begin

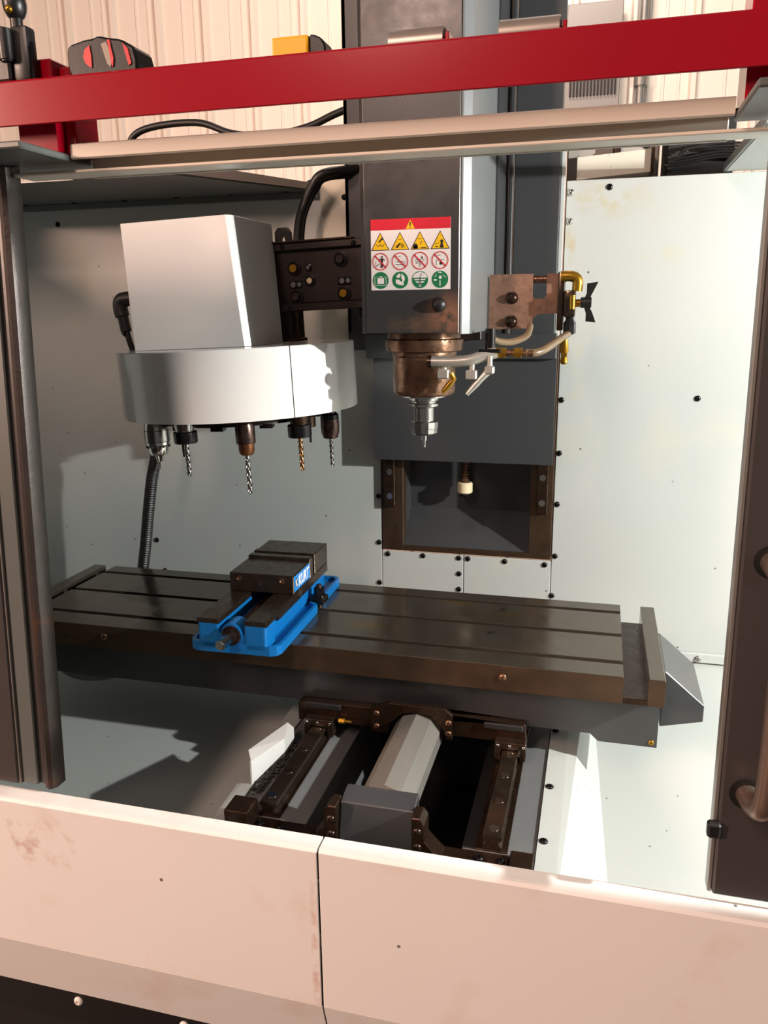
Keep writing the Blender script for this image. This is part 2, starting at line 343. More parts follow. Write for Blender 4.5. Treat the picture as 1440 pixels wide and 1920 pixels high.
# ------------------------------------------------------------------ spindle head
head = thing('spindle_head', 'dark grey milling head with warning label, hanging in front of the column', 'milling head', (.43, .15, .6))
bm = B(); prism(bm, [(.326, .060), (.336, .05), (.5175, .05), (.5175, .560), (.326, .560)], 'z', .643, 1.6, .0012); obj('head_cover', bm, 'head_grey', head)
bm = B(); prism(bm, [(.5185, .0505), (.522, .0508), (.5365, .066), (.5365, .560), (.5185, .560)], 'z', .641, 1.6, .0012); obj('side_cover', bm, 'light_grey_paint', head, label='right side cover, its reflected light painted in as lighter grey')  # reflection on the lamp side of the head put into a lighter grey
bm = B(); prism(bm, [(.332, .26), (.53, .26), (.53, .53), (.332, .53)], 'z', .622, .643, .002); obj('head_casting', bm, 'dark_bracket', head)
bm = B(); prism(bm, [(.5368, .40), (.5405, .40), (.5405, .555), (.5368, .555)], 'z', .66, 1.6); obj('side_strip', bm, 'grey_paint', head)
bm = B(); box(bm, .196, .674, .532, .556, .566, .627, .002); obj('slide_header', bm, 'grey_paint', head)
bm = B(); box(bm, .2095, .675, .553, .557, .301, .60, .0008); obj('way_cover', bm, 'grey_paint', head, label='flat dark grey sliding way cover')
# spindle nose
bm = B(); lathe(bm, (.43, .15, .516), [(.046, 0), (.058, .001), (.062, .005), (.0635, .012), (.0635, .078), (.066, .081), (.066, .088), (.078, .091), (.079, .1), (.079, .112), (.074, .115), (.074, .126)], 48)
obj('spindle_nose', bm, 'bronze_steel', head, True)
bm = B(); lathe(bm, (.43, .15, .512), [(.034, 0), (.045, .001), (.045, .006)], 32); obj('spindle_face', bm, 'steel', head, True)
bm = B(); sphere(bm, (.4795, .049, .6955), .0135, 1, .8, 1); obj('hole_plug', bm, 'black_rubber', head, True, 'black rubber plug below the warning label')
# warning label: flat print, built as thin raised layers in the plane of the cover
LX0, LX1, LZ0, LZ1, LY = .3487, .5010, .7235, .8510, .0498
bm = B(); box(bm, LX0, LX1, LY-.0004, LY+.0004, LZ0, LZ1, 0); lab = obj('warning_label', bm, 'sticker_white', head, label='white warning label with a red band and twelve pictograms')
def flat(name, pts, m, lev, holes=None):
    bm = B(); y = LY-.0005-.00015*lev; bm.faces.new([bm.verts.new((x, y, z)) for x, z in pts]); return obj(name, bm, m, lab)
def multi(name, polys, m, lev):
    bm = B(); y = LY-.0005-.00015*lev
    for p in polys: bm.faces.new([bm.verts.new((x, y, z)) for x, z in p])
    return obj(name, bm, m, lab)
def disc(cx, cz, r, n=28): return [(cx+r*math.cos(2*math.pi*i/n), cz+r*math.sin(2*math.pi*i/n)) for i in range(n)]
def ringp(cx, cz, r0, r1, n=28):
    P = []
    for i in range(n):
        a, b = 2*math.pi*i/n, 2*math.pi*(i+1)/n
        P.append([(cx+r*math.cos(t), cz+r*math.sin(t)) for r, t in ((r0, a), (r1, a), (r1, b), (r0, b))])
    return P
def bar(x0, z0, x1, z1, wd):
    dx, dz = x1-x0, z1-z0; l = math.hypot(dx, dz); nx, nz = -dz/l*wd/2, dx/l*wd/2
    return [(x0+nx, z0+nz), (x1+nx, z1+nz), (x1-nx, z1-nz), (x0-nx, z0-nz)]
LW, LH = LX1-LX0, LZ1-LZ0
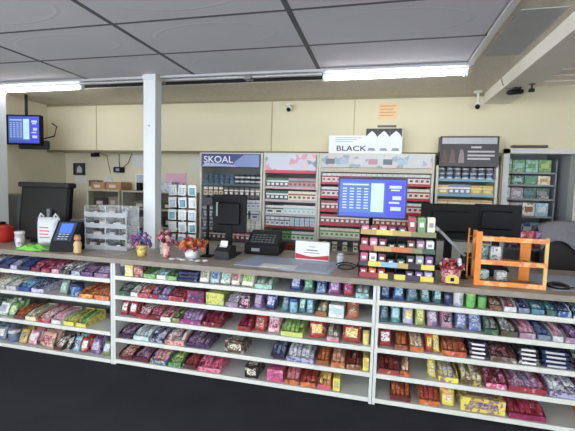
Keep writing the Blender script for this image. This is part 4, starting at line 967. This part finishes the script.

end

- [WORK REQUIRED] Copy out all the data exactly; skip the pictures.

- [RESULT OF THIS EXERCISE]
Keep writing the Blender script for this image. This is part 2, starting at line 343. More parts follow. Write for Blender 4.5. Treat the picture as 1440 pixels wide and 1920 pixels high.
# ------------------------------------------------------------------ spindle head
head = thing('spindle_head', 'dark grey milling head with warning label, hanging in front of the column', 'milling head', (.43, .15, .6))
bm = B(); prism(bm, [(.326, .060), (.336, .05), (.5175, .05), (.5175, .560), (.326, .560)], 'z', .643, 1.6, .0012); obj('head_cover', bm, 'head_grey', head)
bm = B(); prism(bm, [(.5185, .0505), (.522, .0508), (.5365, .066), (.5365, .560), (.5185, .560)], 'z', .641, 1.6, .0012); obj('side_cover', bm, 'light_grey_paint', head, label='right side cover, its reflected light painted in as lighter grey')  # reflection on the lamp side of the head put into a lighter grey
bm = B(); prism(bm, [(.332, .26), (.53, .26), (.53, .53), (.332, .53)], 'z', .622, .643, .002); obj('head_casting', bm, 'dark_bracket', head)
bm = B(); prism(bm, [(.5368, .40), (.5405, .40), (.5405, .555), (.5368, .555)], 'z', .66, 1.6); obj('side_strip', bm, 'grey_paint', head)
bm = B(); box(bm, .196, .674, .532, .556, .566, .627, .002); obj('slide_header', bm, 'grey_paint', head)
bm = B(); box(bm, .2095, .675, .553, .557, .301, .60, .0008); obj('way_cover', bm, 'grey_paint', head, label='flat dark grey sliding way cover')
# spindle nose
bm = B(); lathe(bm, (.43, .15, .516), [(.046, 0), (.058, .001), (.062, .005), (.0635, .012), (.0635, .078), (.066, .081), (.066, .088), (.078, .091), (.079, .1), (.079, .112), (.074, .115), (.074, .126)], 48)
obj('spindle_nose', bm, 'bronze_steel', head, True)
bm = B(); lathe(bm, (.43, .15, .512), [(.034, 0), (.045, .001), (.045, .006)], 32); obj('spindle_face', bm, 'steel', head, True)
bm = B(); sphere(bm, (.4795, .049, .6955), .0135, 1, .8, 1); obj('hole_plug', bm, 'black_rubber', head, True, 'black rubber plug below the warning label')
# warning label: flat print, built as thin raised layers in the plane of the cover
LX0, LX1, LZ0, LZ1, LY = .3487, .5010, .7235, .8510, .0498
bm = B(); box(bm, LX0, LX1, LY-.0004, LY+.0004, LZ0, LZ1, 0); lab = obj('warning_label', bm, 'sticker_white', head, label='white warning label with a red band and twelve pictograms')
def flat(name, pts, m, lev, holes=None):
    bm = B(); y = LY-.0005-.00015*lev; bm.faces.new([bm.verts.new((x, y, z)) for x, z in pts]); return obj(name, bm, m, lab)
def multi(name, polys, m, lev):
    bm = B(); y = LY-.0005-.00015*lev
    for p in polys: bm.faces.new([bm.verts.new((x, y, z)) for x, z in p])
    return obj(name, bm, m, lab)
def disc(cx, cz, r, n=28): return [(cx+r*math.cos(2*math.pi*i/n), cz+r*math.sin(2*math.pi*i/n)) for i in range(n)]
def ringp(cx, cz, r0, r1, n=28):
    P = []
    for i in range(n):
        a, b = 2*math.pi*i/n, 2*math.pi*(i+1)/n
        P.append([(cx+r*math.cos(t), cz+r*math.sin(t)) for r, t in ((r0, a), (r1, a), (r1, b), (r0, b))])
    return P
def bar(x0, z0, x1, z1, wd):
    dx, dz = x1-x0, z1-z0; l = math.hypot(dx, dz); nx, nz = -dz/l*wd/2, dx/l*wd/2
    return [(x0+nx, z0+nz), (x1+nx, z1+nz), (x1-nx, z1-nz), (x0-nx, z0-nz)]
LW, LH = LX1-LX0, LZ1-LZ0
Keep writing the Blender script for this image. This is part 4, starting at line 967. This part finishes the script.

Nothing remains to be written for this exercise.